Xi Wang, an assistant professor of physics, has won a Faculty Early Career Development Program (CAREER) award from the National Science Foundation (NSF) for her project “Engineering bichromatic moiré superlattices for tunable emerging quasiparticles and correlated states.” This highly competitive award is given to early-career faculty who successfully combine impactful research with mentoring and education. 

The grant will support Wang’s ongoing efforts to create new quantum structures by stacking ultrathin two-dimensional materials. Changing the orientation of the materials alters atomic interactions at the quantum level, which can generate new features such as interacting quadrupolar moiré trions, programmable quantum particles with potential applications in simulation, computing, and electronics. “We can essentially create materials that do not exist naturally to obtain the properties we’re looking for,” she said.

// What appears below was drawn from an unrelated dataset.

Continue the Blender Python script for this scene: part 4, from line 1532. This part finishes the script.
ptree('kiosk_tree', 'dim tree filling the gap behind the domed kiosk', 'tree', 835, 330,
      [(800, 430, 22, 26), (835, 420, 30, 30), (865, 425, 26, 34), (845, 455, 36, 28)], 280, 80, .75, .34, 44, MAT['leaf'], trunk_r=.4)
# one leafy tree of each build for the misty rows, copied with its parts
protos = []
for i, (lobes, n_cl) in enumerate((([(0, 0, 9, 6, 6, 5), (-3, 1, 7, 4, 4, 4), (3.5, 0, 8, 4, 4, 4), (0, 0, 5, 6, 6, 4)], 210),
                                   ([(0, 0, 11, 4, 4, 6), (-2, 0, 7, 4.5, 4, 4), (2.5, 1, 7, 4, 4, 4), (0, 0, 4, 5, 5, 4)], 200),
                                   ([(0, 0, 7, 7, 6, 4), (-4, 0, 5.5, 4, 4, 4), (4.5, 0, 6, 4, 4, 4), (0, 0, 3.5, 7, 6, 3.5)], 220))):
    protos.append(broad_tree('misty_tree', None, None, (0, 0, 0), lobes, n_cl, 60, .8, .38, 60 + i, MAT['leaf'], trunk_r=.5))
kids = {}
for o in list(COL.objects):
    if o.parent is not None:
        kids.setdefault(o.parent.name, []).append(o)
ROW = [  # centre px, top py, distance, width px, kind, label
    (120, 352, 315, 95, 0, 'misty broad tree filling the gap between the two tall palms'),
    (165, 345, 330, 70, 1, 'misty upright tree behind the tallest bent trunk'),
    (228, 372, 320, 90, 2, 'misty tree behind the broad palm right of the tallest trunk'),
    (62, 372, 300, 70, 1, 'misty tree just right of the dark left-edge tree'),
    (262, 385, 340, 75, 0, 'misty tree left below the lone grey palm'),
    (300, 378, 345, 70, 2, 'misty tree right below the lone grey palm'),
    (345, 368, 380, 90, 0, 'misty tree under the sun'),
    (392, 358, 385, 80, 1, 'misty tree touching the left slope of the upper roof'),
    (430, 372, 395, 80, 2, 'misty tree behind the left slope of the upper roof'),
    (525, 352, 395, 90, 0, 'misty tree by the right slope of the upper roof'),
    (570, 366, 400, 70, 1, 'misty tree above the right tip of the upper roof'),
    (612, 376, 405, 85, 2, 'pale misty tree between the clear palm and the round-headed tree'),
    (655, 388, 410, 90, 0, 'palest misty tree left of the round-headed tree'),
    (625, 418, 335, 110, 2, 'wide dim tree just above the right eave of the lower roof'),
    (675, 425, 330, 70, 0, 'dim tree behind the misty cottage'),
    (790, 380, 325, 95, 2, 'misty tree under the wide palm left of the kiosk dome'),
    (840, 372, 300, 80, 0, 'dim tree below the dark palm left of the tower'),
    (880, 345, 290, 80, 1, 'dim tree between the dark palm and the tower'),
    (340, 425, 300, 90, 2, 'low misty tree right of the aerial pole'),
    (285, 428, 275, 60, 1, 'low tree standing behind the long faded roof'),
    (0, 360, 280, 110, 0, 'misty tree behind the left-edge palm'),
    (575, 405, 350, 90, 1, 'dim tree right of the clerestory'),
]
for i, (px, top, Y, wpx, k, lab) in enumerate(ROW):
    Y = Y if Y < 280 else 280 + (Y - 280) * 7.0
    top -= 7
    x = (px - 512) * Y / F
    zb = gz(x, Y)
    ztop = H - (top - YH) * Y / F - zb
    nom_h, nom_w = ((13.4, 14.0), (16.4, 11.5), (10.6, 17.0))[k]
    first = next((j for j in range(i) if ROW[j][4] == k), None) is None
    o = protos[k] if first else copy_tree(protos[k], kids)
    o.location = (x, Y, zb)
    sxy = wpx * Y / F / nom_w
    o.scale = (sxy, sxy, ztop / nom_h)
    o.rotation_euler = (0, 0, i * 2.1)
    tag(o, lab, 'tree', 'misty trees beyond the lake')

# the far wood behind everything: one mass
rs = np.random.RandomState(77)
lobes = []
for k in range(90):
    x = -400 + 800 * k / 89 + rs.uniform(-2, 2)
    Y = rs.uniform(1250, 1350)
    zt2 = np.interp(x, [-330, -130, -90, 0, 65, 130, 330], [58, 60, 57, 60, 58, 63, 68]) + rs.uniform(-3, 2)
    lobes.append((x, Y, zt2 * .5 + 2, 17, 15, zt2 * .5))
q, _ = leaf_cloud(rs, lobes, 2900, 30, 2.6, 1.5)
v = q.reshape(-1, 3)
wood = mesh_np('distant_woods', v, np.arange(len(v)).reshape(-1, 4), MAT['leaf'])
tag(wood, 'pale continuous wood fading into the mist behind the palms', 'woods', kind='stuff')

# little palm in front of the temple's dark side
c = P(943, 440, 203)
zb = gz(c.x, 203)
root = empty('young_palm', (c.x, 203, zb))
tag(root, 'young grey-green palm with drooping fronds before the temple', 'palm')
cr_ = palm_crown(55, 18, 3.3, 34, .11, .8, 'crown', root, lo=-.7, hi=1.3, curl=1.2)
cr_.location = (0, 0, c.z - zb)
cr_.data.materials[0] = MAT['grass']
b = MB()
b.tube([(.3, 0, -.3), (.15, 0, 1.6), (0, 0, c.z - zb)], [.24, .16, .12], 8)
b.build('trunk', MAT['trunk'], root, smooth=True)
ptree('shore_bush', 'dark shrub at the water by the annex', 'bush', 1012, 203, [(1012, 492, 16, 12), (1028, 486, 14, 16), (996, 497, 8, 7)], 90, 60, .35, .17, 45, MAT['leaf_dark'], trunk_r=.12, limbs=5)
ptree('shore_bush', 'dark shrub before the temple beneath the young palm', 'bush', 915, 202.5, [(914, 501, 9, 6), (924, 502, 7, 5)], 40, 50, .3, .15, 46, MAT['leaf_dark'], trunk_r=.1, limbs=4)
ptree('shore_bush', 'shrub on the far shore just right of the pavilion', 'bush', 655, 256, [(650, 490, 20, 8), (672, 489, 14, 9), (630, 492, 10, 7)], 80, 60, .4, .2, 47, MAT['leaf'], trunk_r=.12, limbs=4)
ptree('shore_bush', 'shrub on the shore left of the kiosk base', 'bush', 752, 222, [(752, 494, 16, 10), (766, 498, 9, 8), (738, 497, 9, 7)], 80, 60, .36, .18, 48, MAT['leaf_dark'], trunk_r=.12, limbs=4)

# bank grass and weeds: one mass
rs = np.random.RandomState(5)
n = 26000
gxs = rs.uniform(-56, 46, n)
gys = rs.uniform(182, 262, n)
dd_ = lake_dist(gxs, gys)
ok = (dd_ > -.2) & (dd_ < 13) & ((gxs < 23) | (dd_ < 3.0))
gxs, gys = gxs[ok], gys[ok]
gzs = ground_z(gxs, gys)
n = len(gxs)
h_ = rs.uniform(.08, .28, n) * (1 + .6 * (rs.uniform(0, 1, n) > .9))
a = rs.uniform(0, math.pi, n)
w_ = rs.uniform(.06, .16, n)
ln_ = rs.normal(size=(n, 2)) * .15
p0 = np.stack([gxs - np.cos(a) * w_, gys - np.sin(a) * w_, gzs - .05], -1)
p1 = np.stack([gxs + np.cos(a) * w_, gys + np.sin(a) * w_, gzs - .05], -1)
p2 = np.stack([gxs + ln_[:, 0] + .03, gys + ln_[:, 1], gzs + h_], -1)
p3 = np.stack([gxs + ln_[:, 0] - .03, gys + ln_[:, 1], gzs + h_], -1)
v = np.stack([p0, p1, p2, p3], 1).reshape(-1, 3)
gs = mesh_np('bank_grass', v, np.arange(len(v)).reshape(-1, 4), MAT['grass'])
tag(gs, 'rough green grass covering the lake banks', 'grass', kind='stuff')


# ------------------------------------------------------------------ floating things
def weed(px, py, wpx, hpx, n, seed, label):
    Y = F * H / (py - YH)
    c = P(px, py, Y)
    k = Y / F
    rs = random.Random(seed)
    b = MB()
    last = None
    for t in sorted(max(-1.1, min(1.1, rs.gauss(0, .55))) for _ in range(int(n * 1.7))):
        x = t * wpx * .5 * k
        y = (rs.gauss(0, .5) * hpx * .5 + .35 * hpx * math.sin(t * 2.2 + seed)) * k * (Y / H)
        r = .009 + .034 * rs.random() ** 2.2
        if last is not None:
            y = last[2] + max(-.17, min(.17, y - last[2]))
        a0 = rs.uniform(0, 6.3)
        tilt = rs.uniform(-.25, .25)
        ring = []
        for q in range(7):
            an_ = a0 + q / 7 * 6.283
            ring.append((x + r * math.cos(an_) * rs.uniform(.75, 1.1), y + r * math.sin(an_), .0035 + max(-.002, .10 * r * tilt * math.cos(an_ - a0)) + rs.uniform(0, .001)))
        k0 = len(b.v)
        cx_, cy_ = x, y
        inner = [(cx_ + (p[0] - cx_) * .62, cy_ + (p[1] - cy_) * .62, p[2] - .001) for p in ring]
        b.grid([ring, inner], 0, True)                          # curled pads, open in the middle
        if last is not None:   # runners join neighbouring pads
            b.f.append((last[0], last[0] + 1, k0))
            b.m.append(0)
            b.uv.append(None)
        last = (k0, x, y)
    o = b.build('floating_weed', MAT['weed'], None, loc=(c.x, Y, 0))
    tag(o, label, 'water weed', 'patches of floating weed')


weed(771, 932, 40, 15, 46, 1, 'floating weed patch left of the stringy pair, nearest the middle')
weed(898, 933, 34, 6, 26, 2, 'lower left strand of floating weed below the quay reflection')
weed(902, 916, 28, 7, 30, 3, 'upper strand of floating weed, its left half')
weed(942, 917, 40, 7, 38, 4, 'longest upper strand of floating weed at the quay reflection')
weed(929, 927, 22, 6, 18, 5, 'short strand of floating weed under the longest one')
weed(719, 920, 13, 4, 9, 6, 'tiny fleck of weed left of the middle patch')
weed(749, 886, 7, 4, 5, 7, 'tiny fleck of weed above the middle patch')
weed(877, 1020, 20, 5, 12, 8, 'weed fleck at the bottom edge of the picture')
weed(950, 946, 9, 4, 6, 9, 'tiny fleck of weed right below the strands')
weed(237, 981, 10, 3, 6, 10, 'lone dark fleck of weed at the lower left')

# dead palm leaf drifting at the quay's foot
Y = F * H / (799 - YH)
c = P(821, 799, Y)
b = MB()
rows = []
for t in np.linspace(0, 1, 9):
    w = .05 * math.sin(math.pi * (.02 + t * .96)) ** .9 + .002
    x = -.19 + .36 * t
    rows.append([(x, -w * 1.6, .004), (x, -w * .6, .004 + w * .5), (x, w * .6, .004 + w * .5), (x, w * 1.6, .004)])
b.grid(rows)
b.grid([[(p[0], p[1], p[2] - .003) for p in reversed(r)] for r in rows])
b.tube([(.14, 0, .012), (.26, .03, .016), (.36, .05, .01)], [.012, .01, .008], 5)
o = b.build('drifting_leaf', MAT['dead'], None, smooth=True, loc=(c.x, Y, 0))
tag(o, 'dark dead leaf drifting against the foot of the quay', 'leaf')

One of the major challenges is identifying the right materials to combine. “The candidates are required to have very similar structures,” Wang explained. “For example, if one material is a honeycomb lattice, then we need to stack it with another type of honeycomb lattice.” 

To help in her search, she collaborates with other WashU physicists, including Li Yang, the Albert Gordon Hill Professor of Physics; Professor Shaffique Adam; and Chuanwei Zhang, the Wayman Crow Professor of Physics, to identify potentially interesting materials and interactions.

“With this support from the National Science Foundation, I’ll be able to create programmable exotic quantum phenomena,” Wang said. “I’m very excited to push this work to the next level.”

The award will also support Wang’s outreach to high school students and teachers in the St. Louis area. She plans to have undergraduate students build Lego models replicating materials as seen through an atomic force microscope. The models would be used in presentations to local high schools to help students visualize how two-dimensional materials are stacked and studied. “I plan to use Lego to represent many kinds of 2D materials,” Wang said. “It would give students a hands-on way to understand the structures of these fascinating materials and the principles of atomic force microscopy.”

Wang will also hold one-day events for local high school teachers who want to learn more about quantum materials. “People can feel like there’s a big distance between physics and their daily lives,” Wang said. “By bringing frontier research into the classroom, we can help bridge that gap and inspire the next generation of scientists.”